David is just looking for his next investment opportunity.
The conceit behind Nine Perfect Strangers and Masha’s promise, is that if we can return to these traumatic moments in our lives, and re-litigate them, then we can change our relationship to that pain. Maybe move on or maybe just learn to live with it productively.
But her character’s tethering to her dead child, which does have a cathartic reckoning in the season finale, doesn’t quite gel. Out of everyone, she is the one who is most held back by her past. Not exactly the picture of mental health to aspire to.
Most episodes are focused on the story of one particular guest, so their effectiveness or not largely depends on whether you connect to that character. Very few are that interesting. Golding gets to cut loose, especially when he is properly dosed in a later episode but most of the actors are wasted, especially Baranski.
Not giving Baranski enough to do is offensive.

There is a greater albeit poorly plotted mystery that drives the series, culminating in an odd Agatha Christie-esque parlour room reveal that feels very contrived.

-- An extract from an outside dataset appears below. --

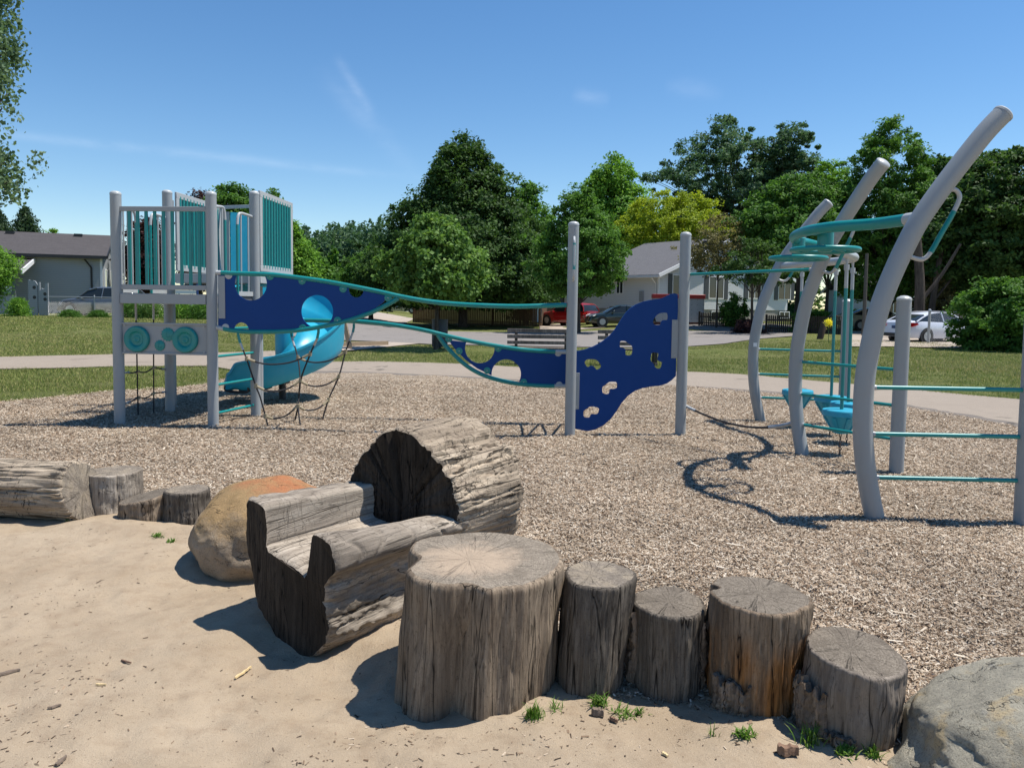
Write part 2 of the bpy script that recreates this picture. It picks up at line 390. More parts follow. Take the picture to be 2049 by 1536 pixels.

By then, you don’t really care.
Nine Perfect Strangers is the opposite to something being “more than the sum of its parts”. It is only parts because the sum makes no sense. It is a hot, fetid mess, laying out on the footpath on a summer day, the smell wafting up to make your nose wrinkle.
The bits that work include the stunning snowy backdrop which looks fantastic, and if The White Lotus wants to set a future season somewhere cold, we’re not going to be mad about it.
There are also some great performances from Kidman, de Leon, Murphy, and Aras Aydin, who plays Matteo, Baranski’s younger lover.
Aydin is the only actor who gets a scene which genuinely resonates on an emotional level. It has the kind of writing that made you go, “now, why couldn’t you do that the rest of the time?”.
He’s the only character that feels, at least in that moment, real.
If there’s one upside to all this, it’s that at least with the story set and filmed in Austria, none of this jumble belongs to us.